Liam, Danny's brother-in-law, is the youngest of the Murphy gang. He talks
big but lacks motivation, tact and nerve. The only thing he has going for him is
good looks. Pam is the book's real enigma. She remains at Liam's side even after
he devolves into drug addiction and violence, primarily because she understands
her part in everything that happened after that night on the beach. Women are
mostly relegated to the sidelines in this environment, except for Danny's
long-absent mother, who has her own sphere of power and influence.

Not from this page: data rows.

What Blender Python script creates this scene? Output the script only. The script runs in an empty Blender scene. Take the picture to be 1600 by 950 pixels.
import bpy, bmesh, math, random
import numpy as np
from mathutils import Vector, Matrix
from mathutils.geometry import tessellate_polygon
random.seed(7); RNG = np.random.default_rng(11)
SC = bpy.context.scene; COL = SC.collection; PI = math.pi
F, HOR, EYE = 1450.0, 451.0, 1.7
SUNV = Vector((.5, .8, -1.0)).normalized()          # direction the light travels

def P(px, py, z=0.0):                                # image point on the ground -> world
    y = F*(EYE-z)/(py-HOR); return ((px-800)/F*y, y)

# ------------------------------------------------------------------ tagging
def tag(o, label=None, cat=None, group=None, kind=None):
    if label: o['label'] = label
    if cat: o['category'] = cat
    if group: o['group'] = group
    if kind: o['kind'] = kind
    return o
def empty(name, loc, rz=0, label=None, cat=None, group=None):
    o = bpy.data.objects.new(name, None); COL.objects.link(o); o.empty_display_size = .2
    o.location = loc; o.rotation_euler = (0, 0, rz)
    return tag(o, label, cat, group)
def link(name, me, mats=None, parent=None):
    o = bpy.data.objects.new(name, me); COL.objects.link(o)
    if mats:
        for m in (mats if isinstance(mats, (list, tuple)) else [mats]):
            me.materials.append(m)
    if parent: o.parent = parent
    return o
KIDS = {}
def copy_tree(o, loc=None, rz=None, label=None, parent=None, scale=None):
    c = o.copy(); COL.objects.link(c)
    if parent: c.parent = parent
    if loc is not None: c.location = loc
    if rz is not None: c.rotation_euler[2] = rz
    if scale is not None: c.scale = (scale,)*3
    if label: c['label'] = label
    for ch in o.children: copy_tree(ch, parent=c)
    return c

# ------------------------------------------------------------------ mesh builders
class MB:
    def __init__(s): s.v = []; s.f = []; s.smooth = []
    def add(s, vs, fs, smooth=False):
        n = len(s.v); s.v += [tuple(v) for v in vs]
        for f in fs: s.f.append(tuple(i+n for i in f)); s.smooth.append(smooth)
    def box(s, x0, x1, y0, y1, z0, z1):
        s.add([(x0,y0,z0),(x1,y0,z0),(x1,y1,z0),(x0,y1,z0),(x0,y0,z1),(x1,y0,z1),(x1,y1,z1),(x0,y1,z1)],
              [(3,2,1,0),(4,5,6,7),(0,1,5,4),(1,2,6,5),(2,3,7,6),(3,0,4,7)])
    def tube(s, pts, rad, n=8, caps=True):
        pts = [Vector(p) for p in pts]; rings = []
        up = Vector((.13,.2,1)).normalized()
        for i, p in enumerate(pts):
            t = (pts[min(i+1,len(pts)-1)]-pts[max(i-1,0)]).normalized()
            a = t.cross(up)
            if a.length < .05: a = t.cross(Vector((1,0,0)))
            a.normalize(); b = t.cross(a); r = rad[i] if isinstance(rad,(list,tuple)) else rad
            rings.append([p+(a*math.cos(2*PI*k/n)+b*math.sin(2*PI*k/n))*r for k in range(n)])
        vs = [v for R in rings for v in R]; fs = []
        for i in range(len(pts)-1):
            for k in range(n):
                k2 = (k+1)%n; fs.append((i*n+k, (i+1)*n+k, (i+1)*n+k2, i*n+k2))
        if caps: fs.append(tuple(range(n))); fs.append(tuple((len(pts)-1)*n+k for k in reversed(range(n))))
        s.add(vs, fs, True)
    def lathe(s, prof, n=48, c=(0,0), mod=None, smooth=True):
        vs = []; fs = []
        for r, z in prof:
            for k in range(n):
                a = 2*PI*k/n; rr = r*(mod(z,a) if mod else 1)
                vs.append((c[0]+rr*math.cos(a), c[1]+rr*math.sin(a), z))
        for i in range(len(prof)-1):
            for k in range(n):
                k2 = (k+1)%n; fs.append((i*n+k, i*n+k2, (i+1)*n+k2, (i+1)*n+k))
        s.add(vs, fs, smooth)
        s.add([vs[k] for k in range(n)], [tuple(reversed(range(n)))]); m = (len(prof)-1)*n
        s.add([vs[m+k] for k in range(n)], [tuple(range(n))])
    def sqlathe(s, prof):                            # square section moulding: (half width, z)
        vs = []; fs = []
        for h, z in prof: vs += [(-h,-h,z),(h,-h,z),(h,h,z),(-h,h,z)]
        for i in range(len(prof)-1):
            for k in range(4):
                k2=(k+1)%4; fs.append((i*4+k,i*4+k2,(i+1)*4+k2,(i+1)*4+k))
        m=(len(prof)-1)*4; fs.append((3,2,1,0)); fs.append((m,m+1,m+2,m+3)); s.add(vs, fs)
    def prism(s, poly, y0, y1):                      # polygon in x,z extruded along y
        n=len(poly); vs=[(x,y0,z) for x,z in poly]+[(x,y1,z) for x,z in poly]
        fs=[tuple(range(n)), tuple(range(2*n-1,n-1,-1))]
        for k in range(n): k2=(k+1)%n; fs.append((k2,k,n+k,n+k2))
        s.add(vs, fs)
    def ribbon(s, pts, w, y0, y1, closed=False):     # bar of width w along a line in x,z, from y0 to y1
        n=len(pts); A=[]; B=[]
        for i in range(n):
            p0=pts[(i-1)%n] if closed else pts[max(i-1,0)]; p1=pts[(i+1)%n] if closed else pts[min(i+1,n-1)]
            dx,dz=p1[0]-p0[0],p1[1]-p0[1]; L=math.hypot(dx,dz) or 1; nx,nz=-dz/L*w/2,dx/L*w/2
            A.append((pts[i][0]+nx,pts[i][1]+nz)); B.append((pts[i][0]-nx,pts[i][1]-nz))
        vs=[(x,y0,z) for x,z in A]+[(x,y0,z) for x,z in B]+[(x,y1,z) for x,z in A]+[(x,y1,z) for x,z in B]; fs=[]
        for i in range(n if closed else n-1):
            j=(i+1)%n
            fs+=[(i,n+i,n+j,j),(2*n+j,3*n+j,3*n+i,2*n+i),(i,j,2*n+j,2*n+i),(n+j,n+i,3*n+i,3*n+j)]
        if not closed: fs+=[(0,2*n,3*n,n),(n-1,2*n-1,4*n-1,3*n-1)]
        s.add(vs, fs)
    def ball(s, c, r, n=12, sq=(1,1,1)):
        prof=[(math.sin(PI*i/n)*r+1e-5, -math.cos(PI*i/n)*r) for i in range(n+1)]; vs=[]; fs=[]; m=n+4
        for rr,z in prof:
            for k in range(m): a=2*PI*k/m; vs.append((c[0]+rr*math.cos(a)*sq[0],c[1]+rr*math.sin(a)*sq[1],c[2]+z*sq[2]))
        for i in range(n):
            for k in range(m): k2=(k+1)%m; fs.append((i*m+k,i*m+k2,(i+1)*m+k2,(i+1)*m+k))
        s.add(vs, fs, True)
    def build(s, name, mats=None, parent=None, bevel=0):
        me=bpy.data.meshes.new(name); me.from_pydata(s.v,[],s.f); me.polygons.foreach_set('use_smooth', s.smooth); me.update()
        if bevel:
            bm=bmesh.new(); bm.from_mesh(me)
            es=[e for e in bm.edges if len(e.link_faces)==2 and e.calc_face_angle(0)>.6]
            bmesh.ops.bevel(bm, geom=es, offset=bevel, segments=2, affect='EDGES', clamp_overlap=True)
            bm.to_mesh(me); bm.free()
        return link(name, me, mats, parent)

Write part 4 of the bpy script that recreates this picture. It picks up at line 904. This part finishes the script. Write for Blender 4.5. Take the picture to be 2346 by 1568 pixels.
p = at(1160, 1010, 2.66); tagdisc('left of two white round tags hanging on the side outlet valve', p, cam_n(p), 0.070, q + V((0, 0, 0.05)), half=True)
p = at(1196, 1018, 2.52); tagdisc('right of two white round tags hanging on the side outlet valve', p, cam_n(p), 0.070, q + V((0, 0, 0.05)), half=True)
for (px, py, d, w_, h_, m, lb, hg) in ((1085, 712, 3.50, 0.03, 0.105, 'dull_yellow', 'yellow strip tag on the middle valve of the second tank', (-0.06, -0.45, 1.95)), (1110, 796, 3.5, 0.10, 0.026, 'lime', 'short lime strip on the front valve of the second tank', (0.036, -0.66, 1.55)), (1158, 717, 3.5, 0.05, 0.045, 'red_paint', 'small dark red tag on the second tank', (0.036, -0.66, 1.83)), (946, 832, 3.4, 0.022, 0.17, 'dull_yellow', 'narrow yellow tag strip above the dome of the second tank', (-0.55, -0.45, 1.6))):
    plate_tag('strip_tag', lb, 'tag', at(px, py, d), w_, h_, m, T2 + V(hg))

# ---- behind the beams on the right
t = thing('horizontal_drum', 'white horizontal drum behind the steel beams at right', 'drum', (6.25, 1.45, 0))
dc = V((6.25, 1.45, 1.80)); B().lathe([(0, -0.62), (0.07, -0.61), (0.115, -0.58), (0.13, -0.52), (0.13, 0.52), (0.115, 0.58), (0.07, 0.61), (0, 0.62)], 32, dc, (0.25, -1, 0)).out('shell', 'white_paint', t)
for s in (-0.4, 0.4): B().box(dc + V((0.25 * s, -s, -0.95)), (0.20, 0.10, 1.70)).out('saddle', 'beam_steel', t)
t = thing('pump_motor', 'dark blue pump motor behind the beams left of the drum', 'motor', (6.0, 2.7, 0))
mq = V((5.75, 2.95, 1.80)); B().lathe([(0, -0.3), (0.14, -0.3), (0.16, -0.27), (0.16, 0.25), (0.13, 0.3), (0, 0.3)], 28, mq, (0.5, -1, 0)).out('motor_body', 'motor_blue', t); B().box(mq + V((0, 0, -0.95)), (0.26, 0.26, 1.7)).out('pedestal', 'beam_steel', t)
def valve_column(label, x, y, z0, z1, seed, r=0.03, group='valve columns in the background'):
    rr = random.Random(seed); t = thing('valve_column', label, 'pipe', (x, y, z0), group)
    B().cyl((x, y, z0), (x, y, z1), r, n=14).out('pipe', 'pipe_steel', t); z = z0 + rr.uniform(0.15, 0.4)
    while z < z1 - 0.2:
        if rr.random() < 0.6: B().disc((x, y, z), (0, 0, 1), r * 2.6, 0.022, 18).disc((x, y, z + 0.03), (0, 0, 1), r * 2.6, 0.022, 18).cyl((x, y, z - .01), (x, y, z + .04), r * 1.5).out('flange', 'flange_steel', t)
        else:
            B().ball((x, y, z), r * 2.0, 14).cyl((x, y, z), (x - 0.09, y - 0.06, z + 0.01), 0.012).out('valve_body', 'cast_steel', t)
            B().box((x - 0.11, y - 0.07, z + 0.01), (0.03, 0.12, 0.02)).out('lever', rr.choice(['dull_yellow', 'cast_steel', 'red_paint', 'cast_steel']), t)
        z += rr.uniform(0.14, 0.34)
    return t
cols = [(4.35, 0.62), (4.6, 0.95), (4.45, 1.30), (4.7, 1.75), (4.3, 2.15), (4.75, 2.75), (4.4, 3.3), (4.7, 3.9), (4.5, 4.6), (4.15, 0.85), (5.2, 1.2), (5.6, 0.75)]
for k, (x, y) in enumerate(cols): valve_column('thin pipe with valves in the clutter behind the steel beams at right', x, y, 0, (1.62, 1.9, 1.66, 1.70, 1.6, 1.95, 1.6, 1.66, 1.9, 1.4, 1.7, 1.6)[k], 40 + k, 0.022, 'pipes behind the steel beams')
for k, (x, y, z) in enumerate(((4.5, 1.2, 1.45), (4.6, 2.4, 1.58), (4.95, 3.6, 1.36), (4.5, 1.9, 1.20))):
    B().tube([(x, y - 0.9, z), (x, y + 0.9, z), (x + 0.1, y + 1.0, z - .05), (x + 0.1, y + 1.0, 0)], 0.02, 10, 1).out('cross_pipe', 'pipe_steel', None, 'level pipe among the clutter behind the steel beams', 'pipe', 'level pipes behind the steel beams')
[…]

Although
Danny wants nothing to do with her, she steps in to provide assistance after
Danny is injured in an ambush-gone-bad.
The press are delighted by the outbreak of violence—it sells newspapers—and
the police are willing to let the two factions kill each other so long as they
do it in places that won't disturb ordinary citizens or tourists. After a car
bomb and another brutal and very public murder, the authorities send word to
tone things down and, for a while, an uneasy truce abides. However, as the two
sides jockey for supreme power and internal rifts appear as ambitious men
attempt to grab power by removing those who stand in the way, the peace can't
last for long.
Danny, a new father whose wife is seriously ill, wants to find a way out. A
complicated heist plan (including a modern-day Trojan Horse) looks like it might
provide him with the means to escape Dogtown (the Irish part of Providence) once
and for all. However, there's no honor among thieves...or anyone else, as it
turns out.
In addition to the Greek epics (Danny is modeled after Aeneas, the narrator
of The Aeneid), City on Fire (the first book in a trilogy) will
remind readers of The Godfather, with its rash of back-and-forth murders.
The novel explores themes as old as the Greeks—family, loyalty and honor,
and the greatest of these, as it turns out, is loyalty.